Coming less than three weeks after the killing of another lawyer for one of Saddam's co-accused, Tuesday's attack renewed concerns about whether the trial can be held in Iraq given the violence still plaguing the country.

Gold9472
11-09-2005, 01:42 PM
Trial of Saddam won't be delayed

http://www.washingtontimes.com/world/20051108-095818-5688r.htm

By Paul Martin
November 9, 2005

Prosecutors and judges say they will press ahead with the trial of former Iraqi dictator Saddam Hussein and seven co-defendants -- using appointed lawyers, if necessary -- despite a boycott threat from defense lawyers after a second of their colleagues was killed yesterday.

Iraqi government sources told The Washington Times they were determined that the trial resume as scheduled Nov. 28, thinking that a firm hand with the former dictator will benefit the Shi'ite parties in Dec. 15 parliamentary elections.

Three masked assailants in an Opel sedan pulled alongside two of the defense lawyers near the Iraqi Bar Association head office and sprayed their car with automatic-weapons fire.

The attackers killed Adel al-Zubeidi, who was representing former Iraqi Vice President Taha Yassin Ramadan, and lightly injured Thamir al-Khuzaie, the attorney for Saddam's half-brother, co-defendant Barzan Ibrahim al-Hassan al-Tikriti.

All the defense lawyers had spurned offers of official protection by the Iraqi Interior Ministry. Nor were they willing to move into the highly fortified green zone, which houses government offices, the U.S. Embassy and the trial venue.

Saddam's main attorney, Khalil al-Dulaimi, told Al Jazeera television that the shooting was carried out by "an armed group using government vehicles."

"The aim of these organized attacks is to terrify Arab and foreign lawyers," Mr. al-Dulaimi said. "We call upon the international community, on top of them the secretary-general of the United Nations, to send an investigative committee because the situation is unbearable."

He called for the trial to be moved to a neutral country, a request the Iraqi government previously had rejected.

The remaining lawyers last night reiterated a demand they had made after defense lawyer Sadoon al-Janabi was slain Oct. 20, refusing to appear in court unless the killers were apprehended.

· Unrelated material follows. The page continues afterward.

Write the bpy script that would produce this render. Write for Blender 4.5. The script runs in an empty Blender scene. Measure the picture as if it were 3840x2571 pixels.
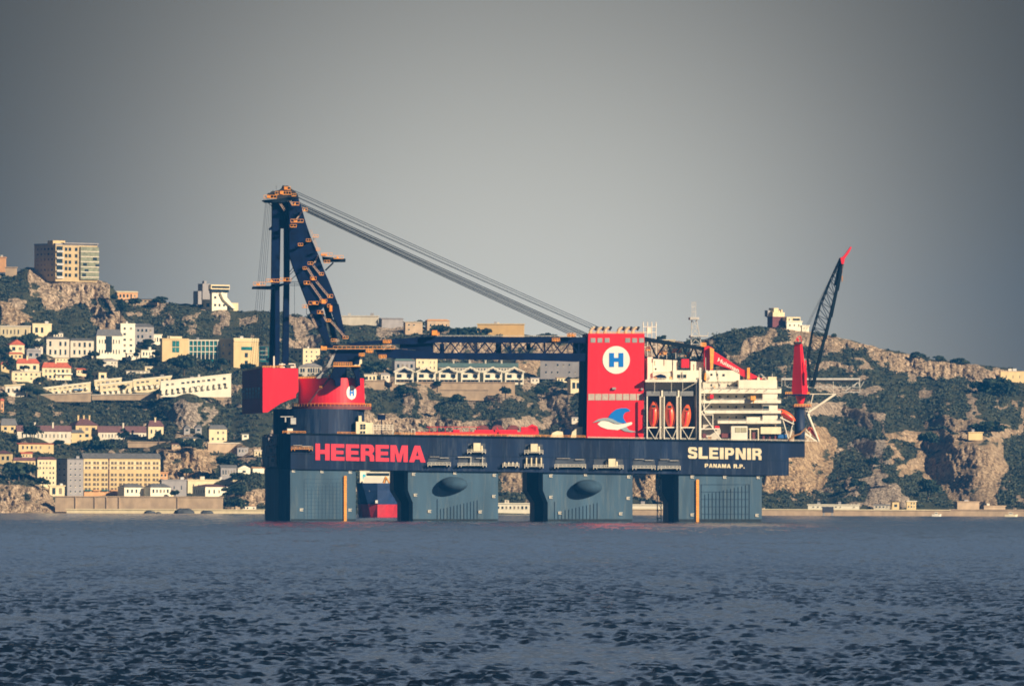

The lawyers contend that a death squad exists, run by Shi'ites and likely operating from the Shi'ite-dominated Interior Ministry.

Their suspicions were heightened yesterday by the fact that the lawyers were picked off, even though they apparently had been changing cars and taking different routes each day.

If the defense lawyers do not turn up Nov. 28, Presiding Judge Rizgar Mohammed Amin plans to install "backup lawyers" appointed by the court, legal sources told The Washington Times.

Other sources said the court could issue an order for the lawyers to appear or risk substantial fine or being barred from appearing in any other cases in other courts.

The sources said the five trial judges might also agree to allow Saddam to represent himself -- something he had indicated that he would prefer to do when he was interrogated by an investigative judge in pretrial hearings.

The latter option is understood to be strongly discouraged by the American advisory team, drawn from the State and Justice departments, working discreetly from within the U.S. Embassy, which is housed in one of Saddam's former palaces.